We've also been through a prolonged phase of bigger cement companies accreting many smaller (and some not-so-small) cement companies in order to build themselves into multinationals. This model seemed to work well, through spreading risk around a variety of geographical areas so that when one region or country was down, the other areas would compensate. It seemed to work well, that is, until the Great Recession, where everywhere was down.

I see the proposed Lafarge-Holcim organism as the first example of the next management phase: what might be called '21stCenturyism.' This involves a bold casting-off of an organisation's history, its legacy systems, its previous ways of doing things and its entire mind-set and world-view. The bosses of these two companies may have sat down and thought to themselves, 'If we were starting from scratch, how would we like our company to be?' I'll tell you how: with lower debts in the increasingly normalising-interest-rate world; as large as possible to decrease finance, R&D, IT, recruitment and other inflexible costs; concentrated very heavily in high growth markets; out of the low-growth and possibly loss-making legacy markets of western Europe; not in the cross-hairs of the competition authorities.

A tie-up with each other was perhaps the quickest solution, albeit with some unpalatable decisions that have to be made.

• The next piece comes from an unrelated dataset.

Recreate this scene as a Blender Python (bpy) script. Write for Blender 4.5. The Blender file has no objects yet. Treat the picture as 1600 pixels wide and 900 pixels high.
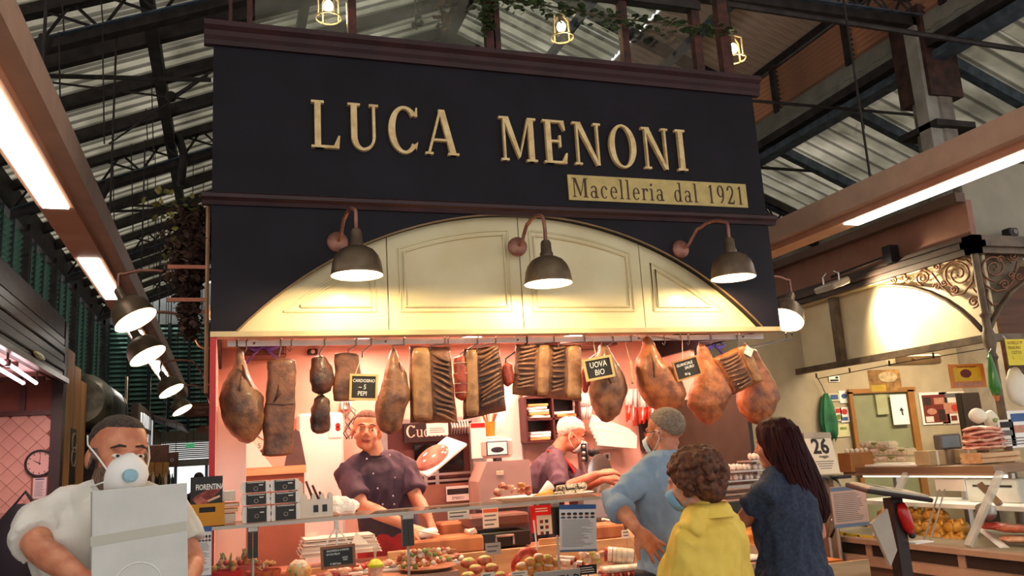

Which assets to divest (answer - the ones that we don't need and the ones that will be demanded by the competition authorities); Who gets which jobs (the synergies will be seen at head office and in middle management - cement plant workers' jobs will be safe); What the logo will look like. You can be sure that an army of lawyers, consultants, accountants and bankers will be crawling over this deal, pocketing fees as they go.

This will certainly be just the first in a line of deals. The question is, who's next? Anhui Conch-HeidelbergCement? CNBM-Italcementi? Cemex-Taiwan Cement?